What is asked: Pull out all lines from the listing below in which the word "Blender" appears.

== Input material

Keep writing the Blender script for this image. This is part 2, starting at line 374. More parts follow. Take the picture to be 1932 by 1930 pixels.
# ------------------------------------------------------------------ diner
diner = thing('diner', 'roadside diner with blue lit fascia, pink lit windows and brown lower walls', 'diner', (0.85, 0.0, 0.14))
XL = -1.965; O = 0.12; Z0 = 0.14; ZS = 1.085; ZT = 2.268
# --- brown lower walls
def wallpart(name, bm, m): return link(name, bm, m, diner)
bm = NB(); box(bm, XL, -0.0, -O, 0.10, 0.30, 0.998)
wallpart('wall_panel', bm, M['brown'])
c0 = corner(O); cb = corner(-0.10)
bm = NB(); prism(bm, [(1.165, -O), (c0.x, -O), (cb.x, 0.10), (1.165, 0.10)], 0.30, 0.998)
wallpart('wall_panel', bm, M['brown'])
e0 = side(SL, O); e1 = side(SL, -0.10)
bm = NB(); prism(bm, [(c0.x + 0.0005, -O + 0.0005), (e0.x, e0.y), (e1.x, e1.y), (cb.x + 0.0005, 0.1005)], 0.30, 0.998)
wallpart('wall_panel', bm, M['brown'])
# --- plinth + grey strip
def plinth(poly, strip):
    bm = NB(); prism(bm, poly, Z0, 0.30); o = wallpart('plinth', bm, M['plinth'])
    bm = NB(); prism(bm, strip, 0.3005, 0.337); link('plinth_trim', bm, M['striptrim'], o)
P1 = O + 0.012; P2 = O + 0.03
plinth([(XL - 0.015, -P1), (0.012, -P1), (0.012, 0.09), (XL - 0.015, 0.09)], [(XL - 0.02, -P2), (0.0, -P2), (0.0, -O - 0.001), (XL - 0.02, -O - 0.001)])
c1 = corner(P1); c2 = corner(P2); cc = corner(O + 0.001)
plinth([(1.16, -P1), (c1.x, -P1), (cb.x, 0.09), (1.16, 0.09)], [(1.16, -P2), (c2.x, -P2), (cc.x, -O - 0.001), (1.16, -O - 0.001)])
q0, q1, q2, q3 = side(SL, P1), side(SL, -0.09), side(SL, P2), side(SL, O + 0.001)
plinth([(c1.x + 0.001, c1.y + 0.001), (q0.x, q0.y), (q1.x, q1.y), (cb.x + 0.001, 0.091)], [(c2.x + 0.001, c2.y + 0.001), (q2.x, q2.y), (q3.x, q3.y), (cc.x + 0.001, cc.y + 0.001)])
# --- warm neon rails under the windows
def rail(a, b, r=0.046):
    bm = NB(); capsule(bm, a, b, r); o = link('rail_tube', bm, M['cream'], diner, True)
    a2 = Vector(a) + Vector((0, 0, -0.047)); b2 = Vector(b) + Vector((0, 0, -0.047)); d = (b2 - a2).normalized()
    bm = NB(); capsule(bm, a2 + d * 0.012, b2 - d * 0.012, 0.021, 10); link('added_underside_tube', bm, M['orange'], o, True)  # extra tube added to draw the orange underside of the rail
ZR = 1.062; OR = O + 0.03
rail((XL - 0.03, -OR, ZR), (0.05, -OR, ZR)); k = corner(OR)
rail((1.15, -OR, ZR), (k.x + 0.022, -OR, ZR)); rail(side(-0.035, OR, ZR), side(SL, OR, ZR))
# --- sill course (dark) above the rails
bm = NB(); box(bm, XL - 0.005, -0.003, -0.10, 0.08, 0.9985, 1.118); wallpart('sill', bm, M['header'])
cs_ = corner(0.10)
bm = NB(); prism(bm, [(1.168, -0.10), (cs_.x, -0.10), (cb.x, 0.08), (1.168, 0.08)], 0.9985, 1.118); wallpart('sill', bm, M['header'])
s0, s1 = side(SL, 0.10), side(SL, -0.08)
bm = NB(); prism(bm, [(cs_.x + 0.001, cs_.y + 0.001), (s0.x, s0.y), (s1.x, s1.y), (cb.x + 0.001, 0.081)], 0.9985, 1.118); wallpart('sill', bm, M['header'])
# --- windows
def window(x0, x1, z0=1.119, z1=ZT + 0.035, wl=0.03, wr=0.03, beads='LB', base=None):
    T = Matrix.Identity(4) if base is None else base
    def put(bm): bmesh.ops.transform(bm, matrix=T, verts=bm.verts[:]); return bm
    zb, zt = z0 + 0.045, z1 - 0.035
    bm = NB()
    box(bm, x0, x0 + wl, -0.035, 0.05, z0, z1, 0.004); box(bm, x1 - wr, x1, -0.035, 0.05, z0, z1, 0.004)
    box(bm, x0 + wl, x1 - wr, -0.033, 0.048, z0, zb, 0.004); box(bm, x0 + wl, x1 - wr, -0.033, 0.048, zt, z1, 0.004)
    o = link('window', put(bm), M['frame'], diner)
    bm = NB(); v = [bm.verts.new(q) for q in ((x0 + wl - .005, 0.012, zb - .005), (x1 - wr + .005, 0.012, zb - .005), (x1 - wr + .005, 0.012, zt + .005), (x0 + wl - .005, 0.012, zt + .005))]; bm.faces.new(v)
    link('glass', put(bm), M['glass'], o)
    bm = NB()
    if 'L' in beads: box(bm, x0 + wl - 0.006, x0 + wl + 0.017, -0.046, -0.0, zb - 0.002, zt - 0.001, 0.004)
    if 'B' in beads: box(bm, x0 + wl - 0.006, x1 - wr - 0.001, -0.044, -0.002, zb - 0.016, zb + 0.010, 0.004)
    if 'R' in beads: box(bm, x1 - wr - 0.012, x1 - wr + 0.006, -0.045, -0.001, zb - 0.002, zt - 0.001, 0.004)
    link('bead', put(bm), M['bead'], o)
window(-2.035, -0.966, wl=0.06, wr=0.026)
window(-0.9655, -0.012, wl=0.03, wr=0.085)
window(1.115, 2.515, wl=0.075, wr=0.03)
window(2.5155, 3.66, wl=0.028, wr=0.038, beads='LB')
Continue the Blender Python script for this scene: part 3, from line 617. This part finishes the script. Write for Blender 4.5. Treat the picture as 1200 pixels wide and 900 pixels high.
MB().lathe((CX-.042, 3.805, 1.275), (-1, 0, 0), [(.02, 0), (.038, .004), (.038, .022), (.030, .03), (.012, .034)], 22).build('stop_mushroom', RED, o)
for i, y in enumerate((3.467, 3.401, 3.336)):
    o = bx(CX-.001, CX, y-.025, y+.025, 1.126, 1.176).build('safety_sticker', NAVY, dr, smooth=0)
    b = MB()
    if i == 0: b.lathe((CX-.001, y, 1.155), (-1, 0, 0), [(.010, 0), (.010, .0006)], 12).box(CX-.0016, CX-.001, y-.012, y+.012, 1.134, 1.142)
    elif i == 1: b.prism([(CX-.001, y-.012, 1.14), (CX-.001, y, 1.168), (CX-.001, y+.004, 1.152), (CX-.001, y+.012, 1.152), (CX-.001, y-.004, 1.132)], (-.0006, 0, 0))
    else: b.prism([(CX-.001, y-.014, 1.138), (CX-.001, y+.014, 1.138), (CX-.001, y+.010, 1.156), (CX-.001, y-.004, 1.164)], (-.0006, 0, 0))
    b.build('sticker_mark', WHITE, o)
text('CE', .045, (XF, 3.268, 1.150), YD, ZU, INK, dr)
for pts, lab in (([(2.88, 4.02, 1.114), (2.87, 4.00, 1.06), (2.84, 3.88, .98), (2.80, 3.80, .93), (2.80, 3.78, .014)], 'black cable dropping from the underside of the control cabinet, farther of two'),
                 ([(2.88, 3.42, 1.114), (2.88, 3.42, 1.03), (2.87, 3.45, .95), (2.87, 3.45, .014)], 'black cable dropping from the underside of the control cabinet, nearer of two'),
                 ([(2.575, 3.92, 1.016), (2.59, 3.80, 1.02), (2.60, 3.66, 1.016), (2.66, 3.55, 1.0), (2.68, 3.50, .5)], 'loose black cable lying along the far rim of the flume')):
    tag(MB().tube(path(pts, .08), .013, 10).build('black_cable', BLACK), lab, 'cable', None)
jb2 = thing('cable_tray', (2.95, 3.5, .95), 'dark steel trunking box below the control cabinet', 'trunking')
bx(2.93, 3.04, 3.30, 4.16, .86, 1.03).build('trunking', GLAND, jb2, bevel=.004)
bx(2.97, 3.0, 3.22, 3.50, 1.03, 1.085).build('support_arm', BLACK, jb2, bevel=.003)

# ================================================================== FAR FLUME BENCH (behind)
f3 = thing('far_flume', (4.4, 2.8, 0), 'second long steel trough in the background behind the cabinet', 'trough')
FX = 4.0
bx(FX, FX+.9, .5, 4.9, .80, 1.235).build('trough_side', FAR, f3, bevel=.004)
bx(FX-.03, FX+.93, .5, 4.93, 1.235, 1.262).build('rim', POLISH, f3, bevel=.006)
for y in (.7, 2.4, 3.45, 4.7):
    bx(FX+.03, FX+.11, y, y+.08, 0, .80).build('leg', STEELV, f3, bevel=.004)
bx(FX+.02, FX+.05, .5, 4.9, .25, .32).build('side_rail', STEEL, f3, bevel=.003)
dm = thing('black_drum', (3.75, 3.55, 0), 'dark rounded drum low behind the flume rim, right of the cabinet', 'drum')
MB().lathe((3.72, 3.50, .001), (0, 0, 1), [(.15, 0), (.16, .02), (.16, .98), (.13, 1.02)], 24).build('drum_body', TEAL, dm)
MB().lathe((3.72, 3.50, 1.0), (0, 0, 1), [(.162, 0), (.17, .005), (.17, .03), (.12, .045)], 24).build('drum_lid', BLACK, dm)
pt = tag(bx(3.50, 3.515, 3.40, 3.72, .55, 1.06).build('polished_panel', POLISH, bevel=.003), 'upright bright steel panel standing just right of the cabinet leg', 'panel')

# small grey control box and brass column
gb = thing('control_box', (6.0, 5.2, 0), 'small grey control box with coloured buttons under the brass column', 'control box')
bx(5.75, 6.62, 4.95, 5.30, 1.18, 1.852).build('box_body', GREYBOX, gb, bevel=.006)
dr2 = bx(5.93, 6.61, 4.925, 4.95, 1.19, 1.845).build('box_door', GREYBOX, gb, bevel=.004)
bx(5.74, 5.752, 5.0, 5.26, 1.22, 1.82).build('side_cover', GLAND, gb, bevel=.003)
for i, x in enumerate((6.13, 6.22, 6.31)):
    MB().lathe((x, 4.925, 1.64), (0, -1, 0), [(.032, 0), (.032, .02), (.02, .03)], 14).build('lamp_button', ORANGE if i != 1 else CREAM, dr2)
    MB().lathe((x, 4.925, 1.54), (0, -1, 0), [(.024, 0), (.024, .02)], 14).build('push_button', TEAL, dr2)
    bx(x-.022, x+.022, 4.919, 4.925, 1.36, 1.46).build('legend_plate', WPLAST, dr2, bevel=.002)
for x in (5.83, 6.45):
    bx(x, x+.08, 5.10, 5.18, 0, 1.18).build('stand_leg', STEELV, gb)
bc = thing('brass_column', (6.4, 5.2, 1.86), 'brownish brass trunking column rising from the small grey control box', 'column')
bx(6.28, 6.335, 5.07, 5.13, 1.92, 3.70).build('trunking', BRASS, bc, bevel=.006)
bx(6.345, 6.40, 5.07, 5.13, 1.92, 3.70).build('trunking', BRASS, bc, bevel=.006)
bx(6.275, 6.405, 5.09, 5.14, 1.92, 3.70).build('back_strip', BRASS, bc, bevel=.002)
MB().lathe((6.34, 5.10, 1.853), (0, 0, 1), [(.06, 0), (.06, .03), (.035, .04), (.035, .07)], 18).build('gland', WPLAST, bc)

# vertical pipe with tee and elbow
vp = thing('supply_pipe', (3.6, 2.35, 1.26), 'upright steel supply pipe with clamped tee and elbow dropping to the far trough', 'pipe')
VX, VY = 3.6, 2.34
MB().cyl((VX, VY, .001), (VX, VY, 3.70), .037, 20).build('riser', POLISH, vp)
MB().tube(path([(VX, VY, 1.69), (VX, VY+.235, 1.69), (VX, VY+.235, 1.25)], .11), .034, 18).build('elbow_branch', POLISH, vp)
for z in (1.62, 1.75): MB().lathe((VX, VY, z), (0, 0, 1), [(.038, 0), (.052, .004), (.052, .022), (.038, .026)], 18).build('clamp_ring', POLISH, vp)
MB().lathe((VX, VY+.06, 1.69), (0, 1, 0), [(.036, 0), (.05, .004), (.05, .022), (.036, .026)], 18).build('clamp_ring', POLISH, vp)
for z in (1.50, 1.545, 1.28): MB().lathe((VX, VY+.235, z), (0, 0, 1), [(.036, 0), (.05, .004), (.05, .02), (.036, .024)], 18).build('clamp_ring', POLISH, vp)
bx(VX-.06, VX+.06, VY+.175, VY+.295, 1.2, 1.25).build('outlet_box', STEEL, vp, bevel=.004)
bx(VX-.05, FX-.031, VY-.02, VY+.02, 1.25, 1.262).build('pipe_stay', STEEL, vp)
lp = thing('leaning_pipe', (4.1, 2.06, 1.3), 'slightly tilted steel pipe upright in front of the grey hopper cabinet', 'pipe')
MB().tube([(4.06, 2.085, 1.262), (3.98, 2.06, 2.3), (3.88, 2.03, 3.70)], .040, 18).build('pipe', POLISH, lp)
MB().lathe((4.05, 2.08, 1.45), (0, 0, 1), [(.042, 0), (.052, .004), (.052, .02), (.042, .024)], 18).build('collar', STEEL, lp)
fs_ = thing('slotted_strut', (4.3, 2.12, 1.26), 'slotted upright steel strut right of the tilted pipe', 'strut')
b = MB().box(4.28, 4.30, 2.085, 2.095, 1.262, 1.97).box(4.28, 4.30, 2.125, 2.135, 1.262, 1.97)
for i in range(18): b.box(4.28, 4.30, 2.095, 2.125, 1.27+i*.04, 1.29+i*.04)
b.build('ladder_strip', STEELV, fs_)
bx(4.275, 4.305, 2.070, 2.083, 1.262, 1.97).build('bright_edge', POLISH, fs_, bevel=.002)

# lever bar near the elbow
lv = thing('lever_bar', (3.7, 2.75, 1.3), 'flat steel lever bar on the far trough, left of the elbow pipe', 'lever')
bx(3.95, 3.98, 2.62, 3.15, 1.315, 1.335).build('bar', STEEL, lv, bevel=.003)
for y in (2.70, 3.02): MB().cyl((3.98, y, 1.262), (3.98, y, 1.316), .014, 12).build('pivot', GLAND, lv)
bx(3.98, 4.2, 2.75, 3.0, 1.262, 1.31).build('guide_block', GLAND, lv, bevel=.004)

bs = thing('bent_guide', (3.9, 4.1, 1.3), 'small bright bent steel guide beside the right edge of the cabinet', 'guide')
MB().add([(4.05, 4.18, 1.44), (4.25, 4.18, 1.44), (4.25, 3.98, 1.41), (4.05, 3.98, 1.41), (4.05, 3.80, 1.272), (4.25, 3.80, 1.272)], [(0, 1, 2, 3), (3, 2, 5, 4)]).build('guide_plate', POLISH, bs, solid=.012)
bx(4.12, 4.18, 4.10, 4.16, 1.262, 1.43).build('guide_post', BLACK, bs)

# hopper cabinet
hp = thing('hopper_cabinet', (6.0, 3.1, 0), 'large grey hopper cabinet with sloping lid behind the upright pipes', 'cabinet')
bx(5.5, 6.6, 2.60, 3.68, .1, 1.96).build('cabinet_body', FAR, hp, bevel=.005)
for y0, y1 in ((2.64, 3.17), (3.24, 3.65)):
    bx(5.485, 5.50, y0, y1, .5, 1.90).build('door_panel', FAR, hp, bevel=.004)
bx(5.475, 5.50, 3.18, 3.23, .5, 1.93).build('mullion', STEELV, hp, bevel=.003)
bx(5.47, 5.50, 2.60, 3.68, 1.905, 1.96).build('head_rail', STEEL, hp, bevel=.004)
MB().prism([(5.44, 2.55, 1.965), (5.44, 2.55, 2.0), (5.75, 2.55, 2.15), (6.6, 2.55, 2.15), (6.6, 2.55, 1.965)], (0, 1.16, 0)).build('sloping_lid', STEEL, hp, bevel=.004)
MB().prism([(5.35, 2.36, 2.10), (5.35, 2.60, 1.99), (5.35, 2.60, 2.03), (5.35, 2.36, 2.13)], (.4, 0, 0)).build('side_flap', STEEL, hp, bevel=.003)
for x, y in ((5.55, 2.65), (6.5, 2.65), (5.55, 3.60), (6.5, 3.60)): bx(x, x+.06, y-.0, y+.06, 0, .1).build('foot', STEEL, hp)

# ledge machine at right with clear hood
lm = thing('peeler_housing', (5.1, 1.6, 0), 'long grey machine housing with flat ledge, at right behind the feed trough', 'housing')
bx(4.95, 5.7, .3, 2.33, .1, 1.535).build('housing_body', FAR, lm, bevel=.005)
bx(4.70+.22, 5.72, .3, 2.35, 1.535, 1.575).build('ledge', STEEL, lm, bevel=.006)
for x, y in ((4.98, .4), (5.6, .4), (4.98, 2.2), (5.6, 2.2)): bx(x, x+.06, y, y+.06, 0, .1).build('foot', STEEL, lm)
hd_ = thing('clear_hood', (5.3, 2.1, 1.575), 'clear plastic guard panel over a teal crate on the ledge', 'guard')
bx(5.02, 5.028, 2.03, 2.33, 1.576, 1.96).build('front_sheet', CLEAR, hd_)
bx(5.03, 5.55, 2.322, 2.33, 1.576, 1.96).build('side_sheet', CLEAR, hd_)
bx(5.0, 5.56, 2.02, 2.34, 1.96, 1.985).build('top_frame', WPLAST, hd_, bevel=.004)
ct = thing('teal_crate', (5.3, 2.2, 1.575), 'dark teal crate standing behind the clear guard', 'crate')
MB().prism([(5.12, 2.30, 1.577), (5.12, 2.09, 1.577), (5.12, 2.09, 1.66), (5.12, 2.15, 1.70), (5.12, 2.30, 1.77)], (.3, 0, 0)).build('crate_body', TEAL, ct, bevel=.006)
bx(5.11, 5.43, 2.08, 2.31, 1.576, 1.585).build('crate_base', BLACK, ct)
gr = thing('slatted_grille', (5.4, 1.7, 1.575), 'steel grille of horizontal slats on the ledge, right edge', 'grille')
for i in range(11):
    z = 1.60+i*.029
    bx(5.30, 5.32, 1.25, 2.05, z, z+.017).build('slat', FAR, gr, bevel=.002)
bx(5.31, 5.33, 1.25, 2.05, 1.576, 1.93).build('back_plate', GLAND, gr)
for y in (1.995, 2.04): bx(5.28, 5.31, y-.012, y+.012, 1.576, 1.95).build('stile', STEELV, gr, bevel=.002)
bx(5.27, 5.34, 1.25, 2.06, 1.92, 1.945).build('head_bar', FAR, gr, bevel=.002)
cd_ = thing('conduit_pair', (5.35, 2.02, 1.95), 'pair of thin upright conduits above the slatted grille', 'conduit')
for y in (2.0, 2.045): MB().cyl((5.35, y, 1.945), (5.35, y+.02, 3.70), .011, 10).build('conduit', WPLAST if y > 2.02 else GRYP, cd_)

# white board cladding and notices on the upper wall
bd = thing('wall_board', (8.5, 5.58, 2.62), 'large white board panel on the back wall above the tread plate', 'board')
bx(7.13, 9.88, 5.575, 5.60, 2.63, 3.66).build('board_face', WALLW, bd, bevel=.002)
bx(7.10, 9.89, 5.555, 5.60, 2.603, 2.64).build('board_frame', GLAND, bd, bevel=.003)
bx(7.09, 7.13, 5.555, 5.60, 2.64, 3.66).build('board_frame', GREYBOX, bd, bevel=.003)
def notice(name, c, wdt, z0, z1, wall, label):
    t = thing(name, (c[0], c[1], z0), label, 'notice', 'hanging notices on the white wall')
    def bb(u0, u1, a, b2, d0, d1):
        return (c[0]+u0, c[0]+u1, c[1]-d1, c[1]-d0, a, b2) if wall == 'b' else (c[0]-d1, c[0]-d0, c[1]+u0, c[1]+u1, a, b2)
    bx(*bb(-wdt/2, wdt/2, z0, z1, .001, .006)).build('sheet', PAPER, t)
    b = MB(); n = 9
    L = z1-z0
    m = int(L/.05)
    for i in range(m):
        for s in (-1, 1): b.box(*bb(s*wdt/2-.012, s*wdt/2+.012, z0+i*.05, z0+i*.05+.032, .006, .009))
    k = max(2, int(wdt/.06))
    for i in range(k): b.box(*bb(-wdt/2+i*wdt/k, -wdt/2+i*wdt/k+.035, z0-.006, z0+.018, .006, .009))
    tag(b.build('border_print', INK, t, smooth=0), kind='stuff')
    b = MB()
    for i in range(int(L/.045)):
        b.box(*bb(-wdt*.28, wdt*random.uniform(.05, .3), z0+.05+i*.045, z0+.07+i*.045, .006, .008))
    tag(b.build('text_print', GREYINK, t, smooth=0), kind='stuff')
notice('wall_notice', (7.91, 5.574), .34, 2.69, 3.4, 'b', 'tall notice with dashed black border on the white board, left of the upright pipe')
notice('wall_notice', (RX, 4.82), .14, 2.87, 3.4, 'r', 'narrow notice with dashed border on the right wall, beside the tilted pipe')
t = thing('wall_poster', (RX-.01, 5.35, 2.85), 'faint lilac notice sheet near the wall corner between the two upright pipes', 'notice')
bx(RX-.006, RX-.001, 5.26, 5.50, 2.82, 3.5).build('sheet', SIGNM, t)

====

Task solution:
Keep writing the Blender script for this image. This is part 2, starting at line 374. More parts follow. Take the picture to be 1932 by 1930 pixels.
Continue the Blender Python script for this scene: part 3, from line 617. This part finishes the script. Write for Blender 4.5. Treat the picture as 1200 pixels wide and 900 pixels high.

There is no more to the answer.